The clarification comes after CBS News President Susan Zirinsky said the network “fully supports” King while vigorously condemning the “reprehensible” threats made against the anchor.

“When I said what I said, I spoke for the people who felt like Gayle was very disrespectful towards Kobe Bryant and his family,” Snoop Dogg, whose real name is Calvin Cordozar Broadus Jr., said in a video on Instagram on Saturday.

“Now with that being said, what do I look like, wanting some harm to come to a 70-year-old woman? I was raised way better than that,” the 48-year-old entertainer continued. “I don’t want no harm to come to her, and I didn’t threaten her. All I did was say, ‘Check it out. You out of pocket for what you doing, and we watching you. Have a little bit more respect for Vanessa, her babies and Kobe Bryant’s legacy.’”

King, a co-anchor on “CBS This Morning,” is 65.

The rapper’s latest comments come after he posted an earlier Instagram video in which he appeared to threaten King, telling her to “back off, bitch, before we come get you.” The comment was made amid criticism over her addressing the Bryant rape case.

Oprah Winfrey, who is close to King, said on NBC’s “Today” that the CBS News veteran has been the target of death threats following her interview earlier this week with former WNBA star Lisa Leslie in which King raised the sexual assault charge against Bryant in a 2003 civil case that was ultimately settled.

The controversy was amplified further after former former national security adviser Susan Rice took exception to Snoop Dogg’s threat by posting a warning on Twitter.

“This is despicable,” Rice wrote. “Gayle King is one of the most principled, fair and tough journalists alive. Snoop, back the **** off. You come for @GayleKing, you come against an army. You will lose, and it won’t be pretty.”

Bryant died late last month in a helicopter crash that also killed his 13-year-old daughter, Gianna, and seven others.

His shocking death has set off waves of tributes to the NBA great, with some of his supporters responding with anger and threats to people who have raised the allegations against Bryant.

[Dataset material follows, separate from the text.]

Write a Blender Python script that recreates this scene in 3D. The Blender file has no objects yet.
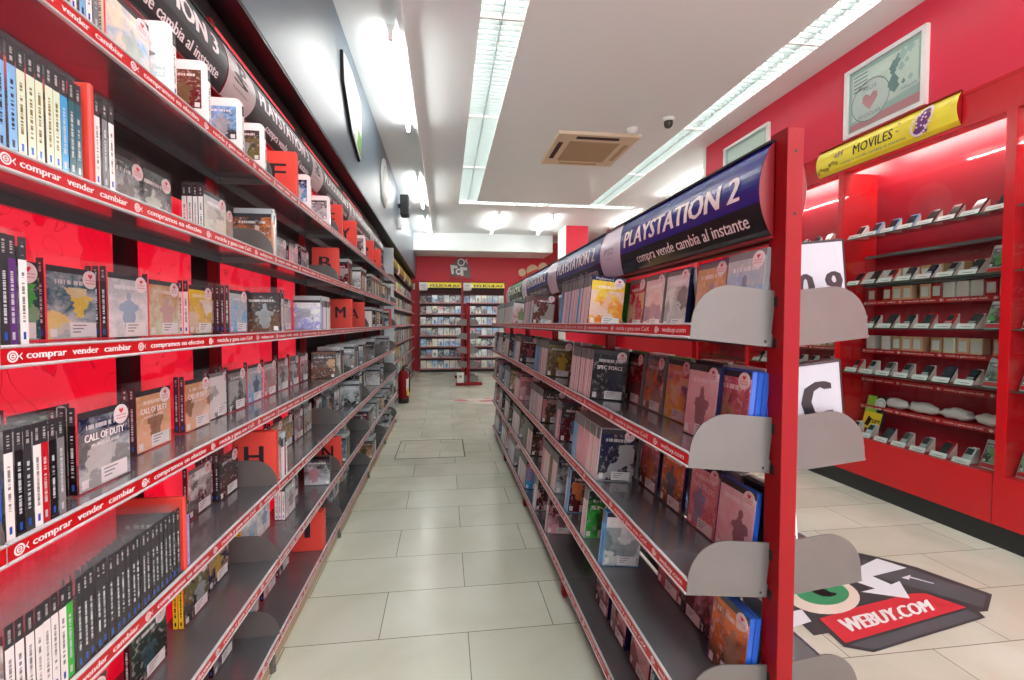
import bpy, bmesh, math, random
from mathutils import Matrix, Vector

C = bpy.context.scene.collection
PI = math.pi
RND = random.Random(7)

# ------------------------------------------------------------------ camera figures (metres, pixels of the 1024x680 frame)
EYE = 1.24
FOC = 445.0
YAW = math.atan(55 / 445.0)
CS, SN = math.cos(YAW), math.sin(YAW)
HOR = 323.0


def along(px, x):
    """distance down the aisle of the point of the vertical plane X = x that stands at image column px"""
    c = (px - 500) / FOC
    return x * (CS - SN * c) / (CS * c + SN)


def floor_pt(px, py):
    d = EYE * FOC / (py - HOR)
    xr = (px - 500) / FOC * d
    return (xr * CS + d * SN, d * CS - xr * SN)


# ------------------------------------------------------------------ materials
MATS = {}


def coat(m, w, r):
    b = m.node_tree.nodes['Principled BSDF']
    b.inputs['Coat Weight'].default_value = w
    b.inputs['Coat Roughness'].default_value = r
    return m


def rgb(r, g, b):
    def l(v):
        v /= 255.0
        return v / 12.92 if v <= 0.04045 else ((v + 0.055) / 1.055) ** 2.4
    return (l(r), l(g), l(b), 1.0)


def new_mat(name):
    m = bpy.data.materials.new(name)
    m.use_nodes = True
    return m, m.node_tree.nodes, m.node_tree.links, m.node_tree.nodes['Principled BSDF']


def plain(name, col, rough=0.5, metal=0.0, spec=0.5, noise=0.0, nscale=20.0):
    if name in MATS:
        return MATS[name]
    m, N, L, b = new_mat(name)
    b.inputs['Roughness'].default_value = rough
    b.inputs['Metallic'].default_value = metal
    b.inputs['Specular IOR Level'].default_value = spec
    if noise > 0:
        tc = N.new('ShaderNodeTexCoord')
        nz = N.new('ShaderNodeTexNoise')
        nz.inputs['Scale'].default_value = nscale
        nz.inputs['Detail'].default_value = 4
        L.new(tc.outputs['Object'], nz.inputs['Vector'])
        r = N.new('ShaderNodeValToRGB')
        r.color_ramp.elements[0].position = 0.3
        r.color_ramp.elements[1].position = 0.7
        r.color_ramp.elements[0].color = tuple(c * (1 - noise) for c in col[:3]) + (1,)
        r.color_ramp.elements[1].color = tuple(min(1, c * (1 + noise * 0.5)) for c in col[:3]) + (1,)
        L.new(nz.outputs['Fac'], r.inputs['Fac'])
        L.new(r.outputs['Color'], b.inputs['Base Color'])
    else:
        b.inputs['Base Color'].default_value = col
    MATS[name] = m
    return m


def glow(name, col, strength):
    m, N, L, b = new_mat(name)
    b.inputs['Base Color'].default_value = (0.9, 0.9, 0.9, 1)
    b.inputs['Emission Color'].default_value = col
    b.inputs['Emission Strength'].default_value = strength
    return m


def math_node(N, L, op, a, b=None, c=None):
    n = N.new('ShaderNodeMath')
    n.operation = op
    for i, v in enumerate((a, b, c)):
        if v is None:
            continue
        if isinstance(v, (int, float)):
            n.inputs[i].default_value = v
        else:
            L.new(v, n.inputs[i])
    return n.outputs[0]


def mix_node(N, L, fac, a, b):
    n = N.new('ShaderNodeMix')
    n.data_type = 'RGBA'
    if isinstance(fac, (int, float)):
        n.inputs[0].default_value = fac
    else:
        L.new(fac, n.inputs[0])
    for i, v in ((6, a), (7, b)):
        if isinstance(v, tuple):
            n.inputs[i].default_value = v
        else:
            L.new(v, n.inputs[i])
    return n.outputs[2]


def obj_attr(N, name):
    a = N.new('ShaderNodeAttribute')
    a.attribute_type = 'OBJECT'
    a.attribute_name = name
    return a.outputs['Color']


def art_material(name, spine=False):
    """printed paper: colours come from the object's own properties, the pattern from its random number"""
    m, N, L, b = new_mat(name)
    oi = N.new('ShaderNodeObjectInfo')
    tc = N.new('ShaderNodeTexCoord')
    sep = N.new('ShaderNodeSeparateXYZ')
    L.new(tc.outputs['Generated'], sep.inputs[0])
    z = sep.outputs['Z']
    ca, cb, cc, ck = oi.outputs['Color'], obj_attr(N, 'art_b'), obj_attr(N, 'art_c'), obj_attr(N, 'art_k')
    seed = math_node(N, L, 'MULTIPLY', oi.outputs['Random'], 37.0)
    if spine:
        comb = N.new('ShaderNodeCombineXYZ')
        L.new(math_node(N, L, 'MULTIPLY', z, 60.0), comb.inputs[0])
        L.new(seed, comb.inputs[1])
        nz = N.new('ShaderNodeTexNoise')
        nz.inputs['Scale'].default_value = 1.0
        nz.inputs['Detail'].default_value = 1.0
        L.new(comb.outputs[0], nz.inputs['Vector'])
        on = math_node(N, L, 'GREATER_THAN', nz.outputs['Fac'], 0.47)
        mid = math_node(N, L, 'LESS_THAN', math_node(N, L, 'ABSOLUTE', math_node(N, L, 'SUBTRACT', sep.outputs['Y'], 0.5)), 0.17)
        zz = math_node(N, L, 'MULTIPLY', math_node(N, L, 'GREATER_THAN', z, 0.2), math_node(N, L, 'LESS_THAN', z, 0.68))
        letters = math_node(N, L, 'MULTIPLY', math_node(N, L, 'MULTIPLY', on, mid), zz)
        col = mix_node(N, L, letters, ca, cc)
        foot = math_node(N, L, 'MULTIPLY', math_node(N, L, 'MULTIPLY', math_node(N, L, 'LESS_THAN', z, 0.12), math_node(N, L, 'GREATER_THAN', z, 0.05)), mid)
        col = mix_node(N, L, foot, col, ck)
        top = math_node(N, L, 'GREATER_THAN', z, 0.79)
        col = mix_node(N, L, top, col, cb)
        tl = math_node(N, L, 'MULTIPLY', math_node(N, L, 'MULTIPLY', on, mid), math_node(N, L, 'MULTIPLY', math_node(N, L, 'GREATER_THAN', z, 0.83), math_node(N, L, 'LESS_THAN', z, 0.95)))
        col = mix_node(N, L, math_node(N, L, 'MULTIPLY', tl, 0.6), col, (0.55, 0.55, 0.55, 1))
    else:
        x = sep.outputs['X']
        vec = N.new('ShaderNodeCombineXYZ')
        L.new(math_node(N, L, 'ADD', x, seed), vec.inputs[0])
        L.new(math_node(N, L, 'MULTIPLY', z, 1.35), vec.inputs[1])
        L.new(seed, vec.inputs[2])
        n1 = N.new('ShaderNodeTexNoise')
        n1.inputs['Scale'].default_value = 3.0
        n1.inputs['Detail'].default_value = 8
        n1.inputs['Roughness'].default_value = 0.6
        n1.inputs['Distortion'].default_value = 0.5
        L.new(vec.outputs[0], n1.inputs['Vector'])
        hgt = math_node(N, L, 'ADD', math_node(N, L, 'MULTIPLY', n1.outputs['Fac'], 1.5), math_node(N, L, 'MULTIPLY', z, -0.55))
        r1 = N.new('ShaderNodeMapRange')
        r1.inputs['From Min'].default_value = 0.25
        r1.inputs['From Max'].default_value = 0.72
        L.new(hgt, r1.inputs['Value'])
        col = mix_node(N, L, r1.outputs[0], ca, cb)
        n2 = N.new('ShaderNodeTexNoise')
        n2.inputs['Scale'].default_value = 9.0
        n2.inputs['Detail'].default_value = 6
        L.new(vec.outputs[0], n2.inputs['Vector'])
        spk = N.new('ShaderNodeMapRange')
        spk.inputs['From Min'].default_value = 0.55
        spk.inputs['From Max'].default_value = 0.68
        L.new(n2.outputs['Fac'], spk.inputs['Value'])
        col = mix_node(N, L, math_node(N, L, 'MULTIPLY', spk.outputs[0], 0.6), col, mix_node(N, L, 0.5, ca, (0.85, 0.82, 0.78, 1)))
        # a standing shape: body, head and feet with ragged edges
        off = math_node(N, L, 'MULTIPLY', math_node(N, L, 'SUBTRACT', oi.outputs['Random'], 0.5), 0.3)
        dx = math_node(N, L, 'SUBTRACT', math_node(N, L, 'SUBTRACT', x, 0.5), off)
        rag = math_node(N, L, 'MULTIPLY', math_node(N, L, 'SUBTRACT', n2.outputs['Fac'], 0.5), 0.35)
        def oval(cz, sx, sz):
            u = math_node(N, L, 'POWER', math_node(N, L, 'DIVIDE', dx, sx), 2.0)
            v = math_node(N, L, 'POWER', math_node(N, L, 'DIVIDE', math_node(N, L, 'SUBTRACT', z, cz), sz), 2.0)
            return math_node(N, L, 'SUBTRACT', 1.0, math_node(N, L, 'ADD', u, v))
        body = math_node(N, L, 'MAXIMUM', oval(0.34, 0.17, 0.27), oval(0.64, 0.065, 0.07))
        body = math_node(N, L, 'MAXIMUM', body, oval(0.47, 0.26, 0.09))
        fig = N.new('ShaderNodeMapRange')
        fig.inputs['From Min'].default_value = 0.02
        fig.inputs['From Max'].default_value = 0.12
        L.new(math_node(N, L, 'ADD', body, math_node(N, L, 'MULTIPLY', rag, 4.5)), fig.inputs['Value'])
        # about half of the prints carry a figure, the others big overlapping shapes
        vo = N.new('ShaderNodeTexVoronoi')
        vo.inputs['Scale'].default_value = 2.6
        vo.inputs['Randomness'].default_value = 1.0
        wv = N.new('ShaderNodeVectorMath')
        wv.operation = 'ADD'
        L.new(vec.outputs[0], wv.inputs[0])
        sc2 = N.new('ShaderNodeVectorMath')
        sc2.operation = 'SCALE'
        sc2.inputs['Scale'].default_value = 0.25
        L.new(n2.outputs['Color'], sc2.inputs[0])
        L.new(sc2.outputs[0], wv.inputs[1])
        L.new(wv.outputs[0], vo.inputs['Vector'])
        sepc = N.new('ShaderNodeSeparateXYZ')
        L.new(vo.outputs['Color'], sepc.inputs[0])
        sel = math_node(N, L, 'GREATER_THAN', math_node(N, L, 'FRACT', math_node(N, L, 'MULTIPLY', oi.outputs['Random'], 13.7)), 0.5)
        shapes = math_node(N, L, 'MULTIPLY', math_node(N, L, 'GREATER_THAN', sepc.outputs[0], 0.52), math_node(N, L, 'SUBTRACT', 1.0, sel))
        shapes = math_node(N, L, 'MULTIPLY', shapes, math_node(N, L, 'LESS_THAN', z, 0.72))
        bright = mix_node(N, L, sepc.outputs[1], cc, mix_node(N, L, 0.5, cb, (0.8, 0.76, 0.7, 1)))
        col = mix_node(N, L, math_node(N, L, 'MULTIPLY', shapes, 0.75), col, bright)
        inner = mix_node(N, L, math_node(N, L, 'MULTIPLY', n1.outputs['Fac'], 0.9), cc, mix_node(N, L, 0.6, cb, (0.05, 0.05, 0.06, 1)))
        col = mix_node(N, L, math_node(N, L, 'MULTIPLY', math_node(N, L, 'MULTIPLY', fig.outputs[0], sel), 0.85), col, inner)
        # title bar made of broken strokes
        st = N.new('ShaderNodeTexNoise')
        st.inputs['Scale'].default_value = 1.0
        cv = N.new('ShaderNodeCombineXYZ')
        L.new(math_node(N, L, 'MULTIPLY', x, 30.0), cv.inputs[0])
        L.new(seed, cv.inputs[1])
        L.new(cv.outputs[0], st.inputs['Vector'])
        bar = math_node(N, L, 'MULTIPLY', math_node(N, L, 'GREATER_THAN', st.outputs['Fac'], 0.46), math_node(N, L, 'MULTIPLY', math_node(N, L, 'GREATER_THAN', z, 0.76), math_node(N, L, 'LESS_THAN', z, 0.82)))
        bar = math_node(N, L, 'MULTIPLY', bar, math_node(N, L, 'LESS_THAN', math_node(N, L, 'ABSOLUTE', math_node(N, L, 'SUBTRACT', x, 0.5)), 0.36))
        lite = mix_node(N, L, 0.7, ca, (0.9, 0.9, 0.88, 1))
        col = mix_node(N, L, math_node(N, L, 'MULTIPLY', bar, 0.8), col, lite)
        top = math_node(N, L, 'GREATER_THAN', z, 0.915)
        col = mix_node(N, L, top, col, ck)
        rate = math_node(N, L, 'MULTIPLY', math_node(N, L, 'MULTIPLY', math_node(N, L, 'LESS_THAN', x, 0.16), math_node(N, L, 'GREATER_THAN', x, 0.04)), math_node(N, L, 'MULTIPLY', math_node(N, L, 'LESS_THAN', z, 0.14), math_node(N, L, 'GREATER_THAN', z, 0.03)))
        col = mix_node(N, L, math_node(N, L, 'MULTIPLY', rate, 0.8), col, (0.8, 0.8, 0.8, 1))
    L.new(col, b.inputs['Base Color'])
    b.inputs['Roughness'].default_value = 0.22
    b.inputs['Coat Weight'].default_value = 0.35
    b.inputs['Coat Roughness'].default_value = 0.08
    return m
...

Bryant was accused in 2003 of sexually assaulting a Colorado hotel employee. The charges were later dropped after the employee declined to cooperate with prosecutors. She would eventually settle with Bryant outside of court, and Bryant acknowledged in an apology that the woman did not feel that their encounter was consensual.

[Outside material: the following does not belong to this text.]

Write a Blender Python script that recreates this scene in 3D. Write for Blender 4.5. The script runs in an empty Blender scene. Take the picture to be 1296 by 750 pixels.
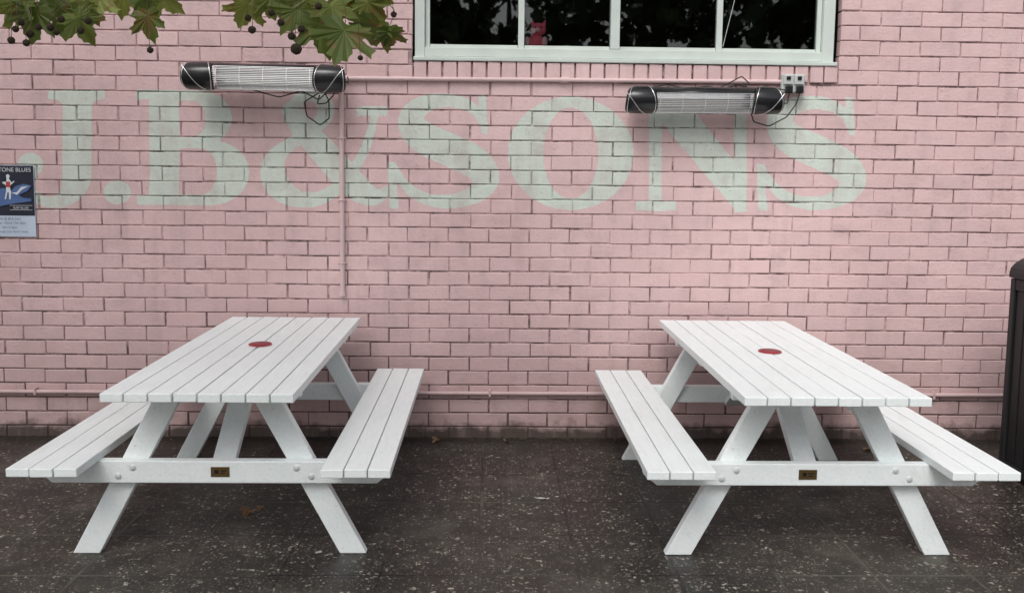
import bpy, math, random
import numpy as np
from mathutils import Vector, Matrix, Euler
random.seed(7); rng=np.random.default_rng(7)
S=bpy.context.scene; COL=S.collection
YW=5.36

# ------------------------------------------------------------------ helpers
def link(o,parent=None):
    COL.objects.link(o)
    if parent is not None: o.parent=parent
    return o
def empty(name,loc=(0,0,0)):
    e=bpy.data.objects.new(name,None); e.location=loc; e.empty_display_size=.1; COL.objects.link(e); return e
def mesh(name,v,f,mat=None,parent=None,smooth=False):
    me=bpy.data.meshes.new(name); me.from_pydata([tuple(p) for p in v],[],[tuple(q) for q in f]); me.update()
    if mat: me.materials.append(mat)
    if smooth: me.polygons.foreach_set('use_smooth',[True]*len(me.polygons))
    return link(bpy.data.objects.new(name,me),parent)
def bevel(o,w=.003,seg=2):
    m=o.modifiers.new('bevel','BEVEL'); m.width=w; m.segments=seg; m.limit_method='ANGLE'; m.angle_limit=math.radians(40); return o
def boxes(name,bs,mat,parent=None,bev=.003,seg=2):
    v=[];f=[]
    for (x0,x1,y0,y1,z0,z1) in bs:
        n=len(v)
        v+=[(x0,y0,z0),(x1,y0,z0),(x1,y1,z0),(x0,y1,z0),(x0,y0,z1),(x1,y0,z1),(x1,y1,z1),(x0,y1,z1)]
        f+=[tuple(n+i for i in q) for q in ((0,3,2,1),(4,5,6,7),(0,1,5,4),(1,2,6,5),(2,3,7,6),(3,0,4,7))]
    o=mesh(name,v,f,mat,parent)
    if bev: bevel(o,bev,seg)
    return o
def prism(name,poly,y0,y1,mat,parent=None,bev=.003):
    """polygon in (x,z), extruded from y0 to y1"""
    n=len(poly)
    v=[(x,y0,z) for x,z in poly]+[(x,y1,z) for x,z in poly]
    f=[tuple(range(n)),tuple(range(2*n-1,n-1,-1))]+[(i,i+n,(i+1)%n+n,(i+1)%n) for i in range(n)]
    o=mesh(name,v,f,mat,parent)
    import bmesh
    b=bmesh.new(); b.from_mesh(o.data); bmesh.ops.recalc_face_normals(b,faces=b.faces); b.to_mesh(o.data); b.free()
    if bev: bevel(o,bev)
    return o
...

King evoked that case in the interview with Leslie.

“It’s been said that his legacy is complicated because of a sexual assault charge that was dismissed in 2003, 2004. Is it complicated for you, as a woman, as a WNBA player?” King asked Leslie.

“It’s not complicated for me at all,” Leslie replied. “I just never see — have ever seen him being the kind of person that would be — do something to violate a woman or be aggressive in that way. That’s just not the person that I know.”

“Lisa, you wouldn’t see it, though. As his friend, you wouldn’t see it,” King said.

“And that’s possible,” replied Leslie. “I just don’t believe that.”

She added that the media “should be more respectful at this time.”

King said she has received death threats over the interview.

She was noticeably absent from “CBS This Morning” on Friday as the controversy continued to grow.